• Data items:

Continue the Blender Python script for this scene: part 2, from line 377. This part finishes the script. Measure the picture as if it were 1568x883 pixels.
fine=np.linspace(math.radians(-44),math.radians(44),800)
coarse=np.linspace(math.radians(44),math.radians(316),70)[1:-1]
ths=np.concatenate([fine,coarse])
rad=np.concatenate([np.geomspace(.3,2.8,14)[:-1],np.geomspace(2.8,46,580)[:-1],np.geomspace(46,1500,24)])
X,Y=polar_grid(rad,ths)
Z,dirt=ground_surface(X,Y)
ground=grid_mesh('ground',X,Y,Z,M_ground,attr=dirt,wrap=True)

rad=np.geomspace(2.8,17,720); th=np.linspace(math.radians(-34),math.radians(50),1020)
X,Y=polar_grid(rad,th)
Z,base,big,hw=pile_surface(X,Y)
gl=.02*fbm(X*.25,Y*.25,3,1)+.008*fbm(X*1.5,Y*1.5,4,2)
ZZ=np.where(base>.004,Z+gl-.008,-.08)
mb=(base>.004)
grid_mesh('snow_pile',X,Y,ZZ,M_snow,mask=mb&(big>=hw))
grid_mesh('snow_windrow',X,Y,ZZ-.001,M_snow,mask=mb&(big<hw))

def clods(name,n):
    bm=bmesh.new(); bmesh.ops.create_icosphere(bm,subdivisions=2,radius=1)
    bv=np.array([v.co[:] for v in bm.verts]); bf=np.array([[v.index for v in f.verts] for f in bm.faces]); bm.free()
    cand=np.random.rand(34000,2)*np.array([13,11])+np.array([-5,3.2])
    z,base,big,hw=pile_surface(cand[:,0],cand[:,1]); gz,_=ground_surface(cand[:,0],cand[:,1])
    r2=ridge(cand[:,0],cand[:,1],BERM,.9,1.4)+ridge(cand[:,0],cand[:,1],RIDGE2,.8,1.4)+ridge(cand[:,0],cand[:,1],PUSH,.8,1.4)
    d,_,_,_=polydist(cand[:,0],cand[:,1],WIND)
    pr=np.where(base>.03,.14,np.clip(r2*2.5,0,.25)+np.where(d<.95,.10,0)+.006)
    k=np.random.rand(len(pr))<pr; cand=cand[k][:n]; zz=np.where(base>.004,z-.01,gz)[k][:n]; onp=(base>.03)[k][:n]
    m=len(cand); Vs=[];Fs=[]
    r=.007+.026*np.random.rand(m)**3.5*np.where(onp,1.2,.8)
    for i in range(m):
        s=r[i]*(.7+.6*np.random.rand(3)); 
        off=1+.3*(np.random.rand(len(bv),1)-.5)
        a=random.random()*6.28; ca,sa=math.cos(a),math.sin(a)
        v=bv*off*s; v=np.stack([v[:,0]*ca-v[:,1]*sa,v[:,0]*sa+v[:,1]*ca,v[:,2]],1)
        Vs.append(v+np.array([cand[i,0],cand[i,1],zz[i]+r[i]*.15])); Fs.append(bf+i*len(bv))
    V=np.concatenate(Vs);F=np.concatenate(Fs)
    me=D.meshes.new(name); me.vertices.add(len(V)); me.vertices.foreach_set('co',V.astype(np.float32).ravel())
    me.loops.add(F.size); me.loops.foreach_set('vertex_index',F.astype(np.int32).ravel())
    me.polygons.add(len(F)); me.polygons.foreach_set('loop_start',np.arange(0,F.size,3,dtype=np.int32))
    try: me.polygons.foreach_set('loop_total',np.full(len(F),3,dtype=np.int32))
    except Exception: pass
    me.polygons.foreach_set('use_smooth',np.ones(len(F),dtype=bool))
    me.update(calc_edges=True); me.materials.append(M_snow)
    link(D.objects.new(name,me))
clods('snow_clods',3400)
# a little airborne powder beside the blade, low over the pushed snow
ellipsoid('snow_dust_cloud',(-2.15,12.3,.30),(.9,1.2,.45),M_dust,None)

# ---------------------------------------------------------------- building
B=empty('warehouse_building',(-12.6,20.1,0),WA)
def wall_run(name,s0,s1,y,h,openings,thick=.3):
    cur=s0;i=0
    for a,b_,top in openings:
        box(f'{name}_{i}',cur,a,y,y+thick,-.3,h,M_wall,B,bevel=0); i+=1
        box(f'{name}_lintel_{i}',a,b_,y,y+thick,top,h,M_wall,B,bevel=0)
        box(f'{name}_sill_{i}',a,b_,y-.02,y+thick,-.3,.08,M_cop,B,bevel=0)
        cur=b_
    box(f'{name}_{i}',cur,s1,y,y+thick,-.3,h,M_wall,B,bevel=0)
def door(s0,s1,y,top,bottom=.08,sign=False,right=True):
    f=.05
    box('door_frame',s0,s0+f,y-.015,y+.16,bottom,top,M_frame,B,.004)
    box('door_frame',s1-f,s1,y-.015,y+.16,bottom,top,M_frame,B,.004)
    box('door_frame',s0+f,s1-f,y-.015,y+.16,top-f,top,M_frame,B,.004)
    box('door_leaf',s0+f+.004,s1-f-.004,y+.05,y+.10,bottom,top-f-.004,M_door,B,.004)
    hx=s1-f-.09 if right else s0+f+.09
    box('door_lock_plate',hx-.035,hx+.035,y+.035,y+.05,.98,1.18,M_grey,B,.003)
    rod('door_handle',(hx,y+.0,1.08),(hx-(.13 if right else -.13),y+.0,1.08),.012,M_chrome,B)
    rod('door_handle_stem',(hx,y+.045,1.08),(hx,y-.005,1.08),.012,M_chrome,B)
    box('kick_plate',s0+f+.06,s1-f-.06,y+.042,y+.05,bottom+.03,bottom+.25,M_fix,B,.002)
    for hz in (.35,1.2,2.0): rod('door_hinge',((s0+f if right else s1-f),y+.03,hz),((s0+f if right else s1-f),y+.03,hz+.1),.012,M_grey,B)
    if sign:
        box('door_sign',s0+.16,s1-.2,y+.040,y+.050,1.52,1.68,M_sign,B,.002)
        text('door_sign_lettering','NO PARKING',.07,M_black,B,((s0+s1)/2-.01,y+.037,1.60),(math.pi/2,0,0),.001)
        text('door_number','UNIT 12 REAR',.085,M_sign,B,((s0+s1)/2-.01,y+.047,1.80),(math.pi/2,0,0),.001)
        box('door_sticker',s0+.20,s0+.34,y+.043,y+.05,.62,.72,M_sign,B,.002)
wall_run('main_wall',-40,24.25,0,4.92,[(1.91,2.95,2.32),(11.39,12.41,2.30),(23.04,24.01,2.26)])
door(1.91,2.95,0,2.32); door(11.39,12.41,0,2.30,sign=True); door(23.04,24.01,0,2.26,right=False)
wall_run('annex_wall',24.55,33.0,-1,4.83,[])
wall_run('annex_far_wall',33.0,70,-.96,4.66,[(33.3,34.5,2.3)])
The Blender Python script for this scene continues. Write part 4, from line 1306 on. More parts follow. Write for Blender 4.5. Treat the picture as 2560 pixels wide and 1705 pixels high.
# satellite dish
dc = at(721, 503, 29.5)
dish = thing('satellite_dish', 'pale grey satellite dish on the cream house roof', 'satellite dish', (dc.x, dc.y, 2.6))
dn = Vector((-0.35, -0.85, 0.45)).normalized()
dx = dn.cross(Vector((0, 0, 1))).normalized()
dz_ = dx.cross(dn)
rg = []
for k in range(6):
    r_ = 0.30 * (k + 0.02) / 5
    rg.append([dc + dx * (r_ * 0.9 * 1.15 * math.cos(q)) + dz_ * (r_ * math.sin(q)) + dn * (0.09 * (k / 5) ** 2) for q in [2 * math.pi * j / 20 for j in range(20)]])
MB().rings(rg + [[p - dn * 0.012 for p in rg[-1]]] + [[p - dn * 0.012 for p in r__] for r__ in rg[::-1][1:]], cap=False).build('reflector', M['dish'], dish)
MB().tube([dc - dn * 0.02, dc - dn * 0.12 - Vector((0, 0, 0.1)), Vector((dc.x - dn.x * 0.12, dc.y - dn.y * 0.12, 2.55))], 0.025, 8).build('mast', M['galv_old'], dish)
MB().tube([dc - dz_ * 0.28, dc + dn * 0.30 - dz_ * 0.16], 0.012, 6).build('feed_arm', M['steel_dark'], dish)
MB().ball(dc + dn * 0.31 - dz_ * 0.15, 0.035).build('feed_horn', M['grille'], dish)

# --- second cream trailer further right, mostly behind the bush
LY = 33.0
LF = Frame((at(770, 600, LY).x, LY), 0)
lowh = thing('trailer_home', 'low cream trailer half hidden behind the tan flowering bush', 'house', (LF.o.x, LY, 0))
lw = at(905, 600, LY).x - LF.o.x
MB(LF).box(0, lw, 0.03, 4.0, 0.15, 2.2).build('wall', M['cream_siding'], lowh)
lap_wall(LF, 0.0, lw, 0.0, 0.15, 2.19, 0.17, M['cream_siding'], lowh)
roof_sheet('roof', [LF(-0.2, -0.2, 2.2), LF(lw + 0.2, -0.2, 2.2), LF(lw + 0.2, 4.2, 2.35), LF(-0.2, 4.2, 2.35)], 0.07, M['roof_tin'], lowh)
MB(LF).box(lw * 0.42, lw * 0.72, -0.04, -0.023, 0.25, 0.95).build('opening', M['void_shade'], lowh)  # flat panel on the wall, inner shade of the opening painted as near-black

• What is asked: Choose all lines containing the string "picture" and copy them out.

• Correct output:
Continue the Blender Python script for this scene: part 2, from line 377. This part finishes the script. Measure the picture as if it were 1568x883 pixels.
The Blender Python script for this scene continues. Write part 4, from line 1306 on. More parts follow. Write for Blender 4.5. Treat the picture as 2560 pixels wide and 1705 pixels high.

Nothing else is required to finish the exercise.